Bu, örgütsel merceklerden bakmanın getirdiği tipik bir kusurdur. Aslında bu
mercekten bakmak sorun değildir, asıl sorun insanların kendi guruplarını
incelerken diğer merceklerden bakamıyor oluşudur.
Ağlar,
en büyük meta- merceklerdir. Ağlar, insanlardan ve birbirleriyle olan
ilişkilerinden oluşur. Bu ilişkileri nasıl tanımlayacağınıza siz karar verirsiniz. Örgütsel bir mercek, ilişkilerin organizasyon
tablosuyla tanımlandığı ağ merceğidir. İlişkileri ayrıca, kimin kimle
konuştuğuna göre, kimin kimle bazı özellikleri
paylaştığına göre (ör: ırk, yaş, cinsiyet vs.), ya da insanların ofislerinin
birbirine fiziksel olarak yakınlığına göre de tanımlayabilirsiniz.
Bunların
tümü geçerli, önemli potansiyele sahip, gurup içinde güce sahip olma
yollarıdır, çünkü – gurubun gücünü maksimuma çıkaran – “doğru” yapı, resmi org
tablosuyla alakalı olmayabilir.
Ağlar, hiyerarşinin reddi değildir.
Ağlar, katılığın reddidir.

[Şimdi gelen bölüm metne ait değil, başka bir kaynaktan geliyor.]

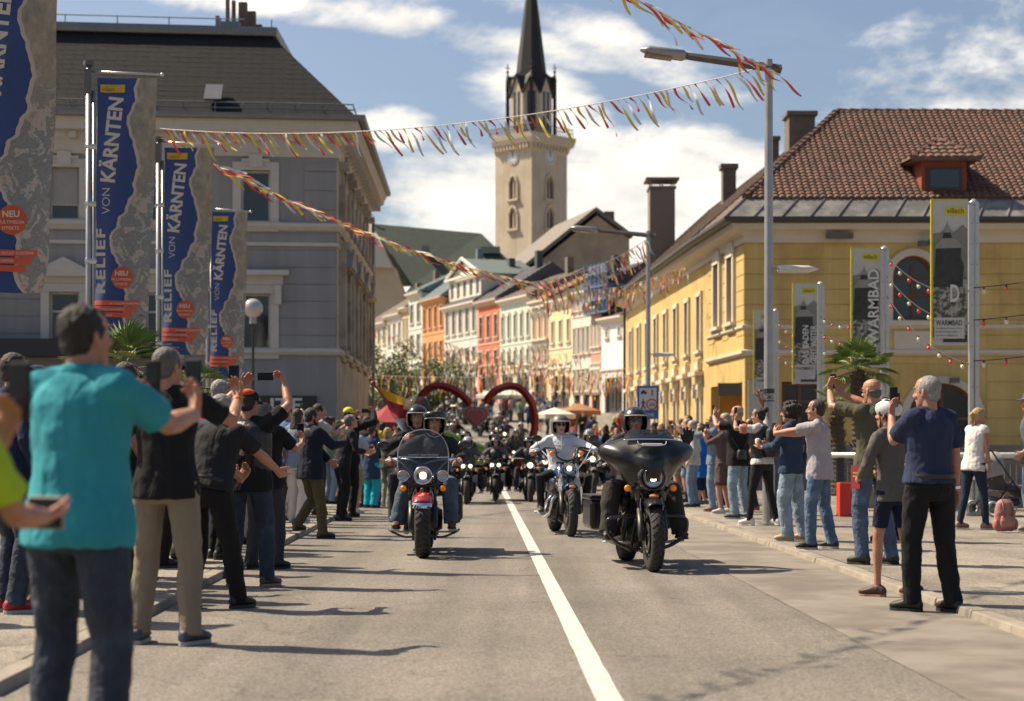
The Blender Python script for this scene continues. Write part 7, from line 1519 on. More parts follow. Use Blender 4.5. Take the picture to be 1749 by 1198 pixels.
for (nm, fx, fy_, hy, fac, kw) in [
 ('grey haired woman in a brown dress and brown shorts filming with raised arms', 1236, 878, 718, 150, dict(female=True, hair='short', hairc='white', top=((.10, .065, .06), .9), hem=-.38, pants=((.09, .06, .055), 'short'), shoes=((.40, .38, .34), (.5, .5, .5)), hands=((-.05, .38, 1.5), (.08, .38, 1.5)), hstyle=('land', 'land'), ph='phone held by the grey haired woman in brown')),
 ('man with a dark blue cap and denim jacket raising his arm', 1222, 874, 710, 155, dict(hair='crop', hairc='dark', cap=('cap', (.05, .07, .11)), top=((.16, .20, .26), .9, 'jacket'), pants=(JEAN_L, 'denim'), shoes=((.30, .12, .07), (.3, .2, .15)), hands=((-.1, .48, 1.5), None), hstyle=('open', 'rest'))),
 ('person in a bright blue raincoat and navy trousers', 1198, 862, 728, 160, dict(hair='short', hairc='brown', top=((.02, .14, .46), 1.0, 'coat'), hem=-.36, pants=((.02, .03, .06), 'crop'), shoes=((.06, .08, .07), (.1, .1, .1)))),
 ('man in a white t-shirt and denim shorts with black socks', 1176, 858, 716, 165, dict(build=1.12, belly=.05, hair='crop', hairc='pepper', top=((.60, .58, .55), .62), pants=(JEAN_L, 'short'), shoes=(K1, K1, True))),
 ('man in a dark t-shirt behind the bald man on the right kerb', 1284, 872, 716, 160, dict(hair='short', hairc='black', top=(K2, .6), pants=(JEAN_D, 'denim'), shoes=((.5, .06, .03), (.3, .3, .3)))),
 ('person in blue jeans standing behind the curly haired woman', 1322, 880, 726, 155, dict(hair='short', hairc='brown', top=((.10, .11, .14), .6), pants=(JEAN, 'denim'), shoes=(K1, (.4, .4, .4)))),
 ('dark haired woman with hair bun behind the white t-shirt man', 1208, 852, 722, 165, dict(female=True, hair='bun', hairc='dark', top=((.30, .28, .27), .6), pants=(K2, 'plain'))),
 ('woman waving one raised hand beside the blue raincoat', 1186, 850, 724, 170, dict(female=True, hair='bob', hairc='brown', top=((.20, .12, .10), .6), pants=(JEAN_D, 'denim'), hands=(None, (.2, .2, 1.88)), hstyle=('rest', 'wave'))),
 ('man in a light shirt and beige shorts far along the right kerb', 1160, 850, 728, 170, dict(hair='crop', hairc='grey', top=((.5, .48, .44), .6), pants=((.3, .26, .2), 'short'))),
]:
 ph = kw.pop('ph', None); p = spot(fx, fy_); a = person(nm, p, fac, H=min(1.9, max(1.55, hgt(fy_, hy))), detail=1, **kw)
 if ph: phone(a, 1, ph, both=True, land=True)
p = spot(1663, 905)
a = person('blond woman with a braid, white sleeveless top and dark jeans beside the stroller', p, 28, H=hgt(905, 704) * 1.03, female=True, lean=8, feet=((-.10, -.16, .0, 4, 0), (.12, .14, 0, -6)), hands=((-.04, .22, 1.02), (.22, .10, .88)), hstyle=('rest', 'fist'), elbow=(.5, -.8, -.3), head=(-10, -6), skin_k='tan', hair='braid', hairc='blond', top=((.62, .60, .57), 0), pants=(JEAN_D, 'skinny'), shoes=((.30, .15, .13), (.5, .42, .36)), hem=-.12, detail=1, face=True)
p = spot(1762, 908)
a = person('man in a blue cap, grey t-shirt and light jeans at the right edge', p, 170, H=hgt(908, 672) * 1.0, hands=((-.18, .12, 1.0), None), hair='crop', hairc='grey', cap=('cap', (.07, .09, .18)), skin_k='tan', top=((.10, .10, .10), .62), pants=(JEAN_L, 'denim'), shoes=((.22, .19, .15), (.3, .28, .24)), detail=1, face=True)
for (nm, fx, d, fac, kw) in [('woman in a dark coat walking by the townhouse door', 1372, 52, 100, dict(female=True, hair='long', hairc='dark', top=((.05, .05, .06), 1.0, 'coat'), pants=(K2, 'plain'))), ('man in a white shirt near the townhouse corner', 1250, 50, 200, dict(hair='short', hairc='brown', top=((.5, .5, .48), 1.0), pants=(JEAN, 'denim')))]:
 person(nm, ground_pt(fx, d), fac, detail=1, **kw)
def stroller():
 p = spot(1710, 882); s = 1.0; r = thing('stroller', 'light grey baby stroller with black frame parked beside the blond woman', 'stroller', tuple(p), None, radians(-68)); r.scale = (1.12,) * 3; fm = mat('stroller_frame', (.03, .03, .032), .4, metal=.4); fb = mat('stroller_grey', (.26, .25, .23), .8, var=.1); dk = mat('stroller_dark', (.05, .05, .055), .8)
 m = MB()
 for x in (-.23, .23): m.tube([V((x, -.42, 1.02)), V((x, -.34, .98)), V((x, .10, .45)), V((x, .38, .14))], .013, 8); m.tube([V((x, .02, .52)), V((x, -.34, .12))], .013, 8); m.tube([V((x, -.05, .30)), V((x, .28, .24))], .010, 6)
 m.tube([V((-.23, -.42, 1.02)), V((.23, -.42, 1.02))], .016, 8); m.tube([V((-.23, -.34, .12)), V((.23, -.34, .12))], .010, 6); m.build('frame', fm, r, True, False)
 for x in (-.25, .25):
  for y, rr in ((-.34, .12), (.38, .10)):
   m = MB(); m.lathe(V((x, y, rr)), (1, 0, 0), [(rr - .03, -.02), (rr, -.014), (rr, .014), (rr - .03, .02)], 20, closed=True); w = m.build('wheel', mat('rubber_black'), r, True, False); m = MB(); m.cyl(V((x - .015, y, rr)), V((x + .015, y, rr)), rr * .55, 14); m.build('hub', mat('bars_grey'), w, True, False)
 m = MB(); n = 12; vs = []
 for i in range(9):
  a = -.25 + i * .24;
  for k in range(n + 1): t = pi * k / n; vs.append(V((.24 * cos(t), -.14 - .34 * cos(a) * sin(t) ** .5 * (1 if i < 20 else 1), .62 + .34 * sin(a) * sin(t) ** .6 + .02)))
 m.add(vs, [(i * (n + 1) + k, i * (n + 1) + k + 1, (i + 1) * (n + 1) + k + 1, (i + 1) * (n + 1) + k) for i in range(8) for k in range(n)]); m.build('canopy', fb, r, True, False)
 m = MB(); m.loft([(V((0, -.20, .74)), V((.19, 0, 0)), V((0, .04, .03))), (V((0, -.05, .44)), V((.20, 0, 0)), V((0, .05, .05))), (V((0, .20, .42)), V((.19, 0, 0)), V((0, .02, .05))), (V((0, .36, .30)), V((.16, 0, 0)), V((0, .03, .03)))], 14); m.build('seat', dk, r, True, False)
 m = MB(); m.loft([(V((0, -.25, .22)), V((.18, 0, 0)), V((0, .02, .06))), (V((0, .22, .20)), V((.18, 0, 0)), V((0, .02, .06)))], 12); m.build('basket', dk, r, True, False)
 b = thing('person', 'baby in pale clothes with white shoe lying in the stroller', 'baby', tuple(p + V((0, 0, 0))), None, radians(-68)); m = MB(); m.ball(V((0, -.12, .66)), .075, .085, .085); m.tube([V((0, -.10, .60)), V((0, .02, .50)), V((0, .10, .49))], [.06, .085, .075], 10)
 for x in (-.06, .06): m.tube([V((x, .08, .50)), V((x * 1.3, .24, .53)), V((x * 1.3, .33, .42))], [.05, .042, .03], 8); m.tube([V((x, -.06, .60)), V((x * 2, .04, .56)), V((x * 1.4, .12, .56))], [.035, .03, .022], 8)
 remeshed(m, 'body', [skin('fair')], b, .012, 1)
 m = MB(); m.tube([V((0, -.07, .585)), V((0, .02, .50)), V((0, .12, .49))], [.075, .098, .088], 12)
 for x in (-.06, .06): m.tube([V((x, .08, .50)), V((x * 1.3, .24, .53)), V((x * 1.3, .31, .44))], [.06, .05, .042], 8)
 remeshed(m, 'romper', [cloth('romper', (.45, .30, .28))], b, .012, 1)
 for x in (-.08, .08): m = MB(); m.ball(V((x, .36, .42)), .03, .055, .032); m.build('shoe', mat('baby_shoe', (.6, .57, .52), .6), b, True, False)
stroller()
backpack(spot(1716, 910) + V((0, 0, .235)), radians(12), 1, (.38, .16, .135), 'dusty pink backpack standing on the pavement in front of the stroller', .98)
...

Hiyerarşi, “doğru” hiyerarşi olduğu müddetçe
elverişli bir karar verme mekanizmasıdır. Kuvvetli ağlar, doğru hiyerarşilerin
doğru zamanda doğmasına izin verirler.
Ağınızdan en yüksek verimi almak istiyorsanız (unutmayın
ki bir örgüt da bir nevi ağdır), işe reçete arayarak değil, şu soruları sorarak
başlayın:
·
Benim ağımdaki güç nerede?
·
Farklı durumlar esnasında güç nerede olmalı?
·
Bunu destekleyebilmek için ne tür yapılar bina
etmeliyiz?
Bu
sorularla başlamak, başarılı ağların mutfağındaki - ilişkiler kurmanın,
paylaşmanın, farklılığın, kontrolü paylaştırmanın, açıklığın önemi gibi - birçok malzemenin gerçek anlamını daha iyi
anlamaya yardımcı olacaktır. Yapılar hakkında, ağınızı çalıştırabilecek, – hem
dolaylı, hem doğrudan – daha geniş bir bakış açısı verecektir.
Ağlar,
gücü anlayıp onu en yüksek seviyeye çıkarmanıza yardım eden kuvvetli merceklerdir.